In a long interview with Ezra Klein on Vox, Bernie Sanders makes some paradigm-shaking comments on immigration that turn this narrative upside down:
Ezra Klein: You said being a democratic socialist means a more international view. I think if you take global poverty that seriously, it leads you to conclusions that in the US are considered out of political bounds. Things like sharply raising the level of immigration we permit, even up to a level of open borders. About sharply increasing ...
Bernie Sanders: Open borders? No, that's a Koch brothers proposal.... That's a right-wing proposal, which says essentially there is no United States....
Ezra Klein: It would make a lot of global poor richer, wouldn't it?
Bernie Sanders: It would make everybody in America poorer —you're doing away with the concept of a nation state, and I don't think there's any country in the world that believes in that. If you believe in a nation state or in a country called the United States or UK or Denmark or any other country, you have an obligation in my view to do everything we can to help poor people. What right-wing people in this country would love is an open-border policy. Bring in all kinds of people, work for $2 or $3 an hour, that would be great for them. I don't believe in that. I think we have to raise wages in this country, I think we have to do everything we can to create millions of jobs.
You know what youth unemployment is in the United States of America today? If you're a white high school graduate, it's 33 percent, Hispanic 36 percent, African American 51 percent. You think we should open the borders and bring in a lot of low-wage workers, or do you think maybe we should try to get jobs for those kids?
I think from a moral responsibility we've got to work with the rest of the industrialized world to address the problems of international poverty, but you don't do that by making people in this country even poorer.
Ezra Klein: Then what are the responsibilities that we have?... How do you think about what the foreign aid budget should be? How do you think about poverty abroad?

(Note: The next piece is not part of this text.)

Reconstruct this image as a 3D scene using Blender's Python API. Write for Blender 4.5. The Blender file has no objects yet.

Bernie Sanders: ... As a United States senator in Vermont, my first obligation is to make certain kids in my state and kids all over this country have the ability to go to college, which is why I am supporting tuition-free public colleges and universities. I believe we should create millions of jobs rebuilding our crumbling infrastructure and ask the wealthiest people in this country to start paying their fair share of taxes. I believe we should raise the minimum wage to at least 15 bucks an hour so people in this county are not living in poverty. I think we end the disgrace of some 20 percent of our kids living in poverty in America....
The other thing that you understand globally is a horrendous imbalance in terms of wealth in the world. As I mentioned earlier, the top 1 percent will own more than the bottom 99 percent in a year or so....

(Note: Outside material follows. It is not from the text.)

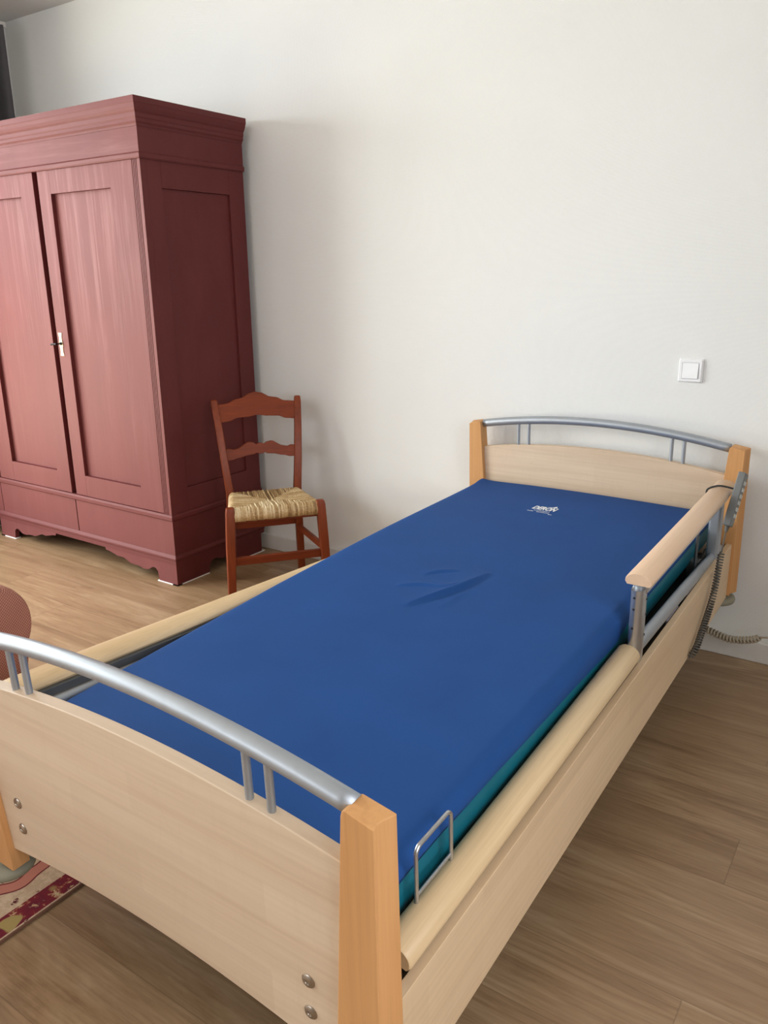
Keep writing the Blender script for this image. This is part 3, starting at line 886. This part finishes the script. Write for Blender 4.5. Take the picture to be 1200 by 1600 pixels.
def splat(name, halfw, top, bot, th=.012, bow=.012):
    b = NB(); loops = []; n = 36
    for k in range(n + 1):
        t = -1 + 2 * k / n; x = halfw * t
        zt, zb = top(abs(t)), bot(abs(t)); bw = bow * (1 - t * t)
        loops.append([(x, ycurve(zb) + bw - th / 2, zb), (x, ycurve(zb) + bw + th / 2, zb), (x, ycurve(zt) + bw + th / 2, zt), (x, ycurve(zt) + bw - th / 2, zt)])
    loft(b, loops)
    return obj(name, b, M['cherry_x'], ch, bevel=.002)
def interp(P):
    def f(t):
        for (a, p), (c, q) in zip(P, P[1:]):
            if t <= c:
                u = (t - a) / (c - a); u = u * u * (3 - 2 * u); return p + (q - p) * u
        return P[-1][1]
    return f
splat('crest_rail', .178, interp([(0, .846), (.12, .842), (.38, .822), (.50, .819), (.72, .803), (1, .800)]), interp([(0, .748), (.25, .742), (.5, .740), (.72, .728), (1, .724)]))
splat('ladder_slat', .166, interp([(0, .627), (.06, .627), (.10, .621), (.16, .630), (.30, .634), (.62, .610), (.72, .606), (.82, .612), (1, .610)]), interp([(0, .581), (.06, .581), (.10, .587), (.16, .580), (.3, .578), (.6, .569), (.78, .562), (1, .562)]))
def bar(name, p, q, w, h, mat='cherry_x'):
    b = NB(); p, q = Vector(p), Vector(q); t = (q - p).normalized(); u = Vector((0, 0, 1)); sd = t.cross(u).normalized(); u = sd.cross(t)
    loft(b, [[c + sd * (a * w / 2) + u * (e * h / 2) for a, e in ((-1, -1), (1, -1), (1, 1), (-1, 1))] for c in (p, q)])
    return obj(name, b, M[mat], ch, bevel=.003)
bar('stretcher', (-.19, -.155, .215), (.19, -.155, .215), .018, .034)
bar('stretcher', (-.147, .188, .26), (.147, .188, .26), .016, .026)
for s in (-1, 1):
    bar('stretcher', (s * .196, -.15, .235), (s * .150, .18, .235), .016, .028)
    bar('seat_rail', (s * .183, -.145, .392), (s * .152, .17, .385), .016, .034)
bar('seat_rail', (-.185, -.128, .388), (.185, -.128, .388), .016, .036); bar('seat_rail', (-.150, .172, .385), (.150, .172, .385), .016, .034)
# woven seat: four triangular fields of rush strands meeting in the middle
b = NB(); n1, n2 = 170, 150; G = []; SL = b.verts.layers.float.new('strand')
def seat_pt(u, v):
    y = -.168 + v * (.340); w = .1985 + (.160 - .1985) * v
    x = (2 * u - 1) * w
    return x, y, w
for i in range(n1 + 1):
    row = []
    for j in range(n2 + 1):
        u, v = i / n1, j / n2
        x, y, w = seat_pt(u, v)
        # distances to the four rails
        df, dbk, dl_, dr_ = v * .34, (1 - v) * .34, u * 2 * w, (1 - u) * 2 * w
        m_ = min(df, dbk, dl_, dr_)
        front = m_ == df; back = m_ == dbk
        q = x if (front or back) else y
        pitch = .0066
        wob = .0012 * math.sin((y if front or back else x) * 55 + q * 300)
        ph = (q + wob) / pitch
        ridge = abs(math.sin(PI * ph)) ** .7
        jit = (math.sin(math.floor(ph) * 12.9898) * 43758.5453) % 1.0
        edge = min(1, m_ / .028)
        dip = .012 * min(1, m_ / .16)
        z = .436 - .012 * v + .003 * jit + .0046 * ridge - dip - .030 * (1 - math.sqrt(max(0, 1 - (1 - edge) ** 2)))
        vv = b.verts.new((x, y, z)); row.append(vv)
        vv[SL] = min(1, max(0, .18 + .50 * jit + .30 * (ridge - .5) + (.22 if front and x < .04 else 0) - (.08 if back else 0)))
    G.append(row)
for i in range(n1):
    for j in range(n2): b.faces.new((G[i][j], G[i + 1][j], G[i + 1][j + 1], G[i][j + 1]))
ring = [G[i][0] for i in range(n1 + 1)] + [G[n1][j] for j in range(1, n2 + 1)] + [G[i][n2] for i in range(n1 - 1, -1, -1)] + [G[0][j] for j in range(n2 - 1, 0, -1)]
low_r = [b.verts.new((v.co.x * .985, v.co.y * .985, v.co.z - .022)) for v in ring]
for v_, q_ in zip(low_r, ring): v_[SL] = q_[SL] * .8
for i in range(len(ring)):
    j = (i + 1) % len(ring); b.faces.new((ring[i], ring[j], low_r[j], low_r[i]))
b.faces.new(low_r)
obj('rush_seat', b, M['rush'], ch, smooth=True)

# ------------------------------------------------------------------ armchair
uu = Vector((0, 1, 0)); ff = Vector((1, 0, 0))
AP = Vector((-1.75, -1.854, 0))       # right-most point of the visible arm front
ac = empty('armchair', AP - uu * .40 - ff * .36, math.atan2(ff.y, ff.x) + PI / 2)
tag(ac, 'rose-brown woven upholstered armchair with rolled arms left of the bed', 'armchair')
# local: -y = forward, +x = the arm seen in the photo
def arm(s):
    b = NB(); loops = []
    P = []
    ra, rb, zc, xo = .085, .103, .532, .40
    cx = xo - ra
    for k in range(25):
        a = math.radians(-33 + 250 * k / 24); P.append((cx + ra * math.cos(a), zc + rb * math.sin(a)))
    P += [(cx - .062, .40), (cx - .062, .16), (cx + .056, .16), (cx + .057, .40)]
    for y, sc in ((-.36, .90), (-.352, .97), (-.335, 1.0), (.10, 1.0), (.34, 1.0), (.36, .95)):
        loops.append([(s * (cx + (p[0] - cx) * sc), y, zc + (p[1] - zc) * (sc if p[1] > .2 else 1)) for p in P])
    loft(b, loops)
    return obj('rolled_arm', b, M['arm'], ac, smooth=True, auto=50)
arm(1); arm(-1)
b = NB(); box(b, -.23, .23, -.33, .30, .16, .34); obj('seat_base', b, M['arm'], ac, bevel=.03, seg=4)
b = NB(); box(b, -.225, .225, -.345, .22, .34, .47); obj('seat_cushion', b, M['arm'], ac, bevel=.045, seg=5)
b = NB(); hexa(b, [(-.29, .20, .30), (.29, .20, .30), (.29, .36, .30), (-.29, .36, .30)], [(-.28, .30, .98), (.28, .30, .98), (.28, .44, .98), (-.28, .44, .98)])
obj('backrest', b, M['arm'], ac, bevel=.05, seg=5)
for sx in (-1, 1):
    for y in (-.30, .31):
        b = NB(); loft(b, [leg_loop((sx * .30, y, .009), .017, .017), leg_loop((sx * .30, y, .17), .024, .024)]); obj('leg', b, M['cherry'], ac, bevel=.003)

# ------------------------------------------------------------------ rug
b = NB(); box(b, -1.45, 0, -1.28, 0, 0, .008)
rg = obj('rug', b, M['rug'], None, bevel=.0015)
rg.location = (-1.4285, -1.70, 0.0005); rg['label'] = 'red and beige patterned rug on the floor at the foot of the bed'; rg['category'] = 'rug'

# ------------------------------------------------------------------ curtain by the left wall
cu = empty('curtain', (-4.19, -.5, 0)); tag(cu, 'dark grey curtain hanging in the corner behind the wardrobe', 'curtain')
b = NB(); loops = []
nf = 80; path = []
for k in range(nf + 1):
    t = k / nf; path.append((-4.20 + .032 * math.sin(t * 2 * PI * 6 + 1.2), -.145 - .62 * t))
front = [(x + .0015, y) for x, y in path]; backp = [(x - .0015, y) for x, y in reversed(path)]
pl = front + backp
loft(b, [[(p[0] + 4.19, p[1] + .5, z) for p in pl] for z in (.02, 1.3, 2.58)])
obj('curtain_cloth', b, M['curtain'], cu, smooth=True, auto=60)
b = NB(); box(b, -4.205 + 4.19, -4.185 + 4.19, -4.4 + .5, -.12 + .5, 2.575, 2.60); box(b, -4.205 + 4.19, -4.185 + 4.19, -.6 + .5, -.58 + .5, 2.60, ZC); box(b, -4.205 + 4.19, -4.185 + 4.19, -3.6 + .5, -3.58 + .5, 2.60, ZC)
obj('curtain_rail', b, M['white_wood'], cu)

# ------------------------------------------------------------------ daylight, plus an added fill at the right
def area(name, loc, rot, sx, sy, power, col):
    l = bpy.data.lights.new(name, 'AREA'); l.shape = 'RECTANGLE'; l.size = sx; l.size_y = sy; l.energy = power; l.color = col
    o = bpy.data.objects.new(name, l); link(o); o.location = loc; o.rotation_euler = rot
    return o
def aim(name, loc, target, sx, sy, power, col):
    o = area(name, loc, (0, 0, 0), sx, sy, power, col)
    o.rotation_euler = (Vector(target) - Vector(loc)).to_track_quat('-Z', 'Y').to_euler(); return o
yl = (WL[0] + WL[1]) / 2
aim('sky_left_window', (XL - 1.0, yl, 2.3), (XL + 1.5, yl, .9), 4.2, 2.2, 300, (.90, .97, 1.0))
aim('sunlit_ground_left_window', (XL - .9, yl, .35), (XL + 1.2, yl, 2.2), 4.0, 1.0, 120, (1.0, .91, .66))
aim('daylight_front_window', ((WF[0] + WF[1]) / 2, YF - .5, 1.7), ((WF[0] + WF[1]) / 2, 0, 1.2), 2.4, 1.7, 32, (.95, .98, 1.0))
aim('added_right_fill', (XR + .5, (WR[0] + WR[1]) / 2, 1.7), (XR - 2, (WR[0] + WR[1]) / 2 + .3, .6), 1.8, 1.7, 37, (.98, .98, 1.0))  # fill lamp added to brighten the right side of the bed
w = bpy.data.worlds.new('World'); bpy.context.scene.world = w; w.use_nodes = True
wt = w.node_tree; bg = wt.nodes['Background']
bg.inputs[0].default_value = (.78, .87, 1.0, 1); bg.inputs[1].default_value = 0.9

# ------------------------------------------------------------------ camera
F, YAW, PIT, ROLL, D, HC = 1242.31, .5975, .2899, .0113, 2.8708, 1.339
f = Vector((-math.sin(YAW) * math.cos(PIT), math.cos(YAW) * math.cos(PIT), -math.sin(PIT)))
r = Vector((math.cos(YAW), math.sin(YAW), 0)); dn = f.cross(r)
r2 = r * math.cos(ROLL) + dn * math.sin(ROLL); d2 = -r * math.sin(ROLL) + dn * math.cos(ROLL)
cam = bpy.data.cameras.new('camera'); cam.sensor_fit = 'HORIZONTAL'; cam.sensor_width = 36; cam.lens = F * 36 / 1200
cam.clip_start = .02
co = bpy.data.objects.new('camera', cam); link(co)
co.matrix_world = Matrix.Translation((0, -D, HC)) @ Matrix((r2, -d2, -f)).transposed().to_4x4()
sc = bpy.context.scene; sc.camera = co
sc.view_settings.view_transform = 'Standard'; sc.view_settings.look = 'None'
sc.view_settings.gamma = 1; sc.view_settings.use_curve_mapping = False
sc.view_settings.exposure = 0.55
sc.cycles.max_bounces = 10; sc.cycles.diffuse_bounces = 6; sc.cycles.use_denoising = True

But I think what we need to be doing as a global economy is making sure that people in poor countries have decent-paying jobs, have education, have health care, have nutrition for their people. That is a moral responsibility, but you don't do that, as some would suggest, by lowering the standard of American workers, which has already gone down very significantly.
Like Hillary Clinton, Bernie Sanders supports comprehensive immigration reform, including a path to citizenship, and until that happens, relief from the more draconian realities of detention and deportation of undocumented immigrants.
But unlike Hillary, and for that matter President Obama, he refuses to accept the dishonest framing of the issue that Republicans and the media promote.
It's the right wing, the billionaires, and the economic elite who are blocking immigration reform and who support the current disgraceful exploitation of the undocumented for their own enrichment.
Even the most immigration-reform-friendly of the GOP candidates, Jeb Bush, can hardly bring himself to say more than "We eat Mexican food at home" when asked about his views on the subject, but that he doesn't support a path to citizenship, just a second-class legal status for useful low-paid workers.
Bernie places the blame for the current exploitative system directly where it belongs.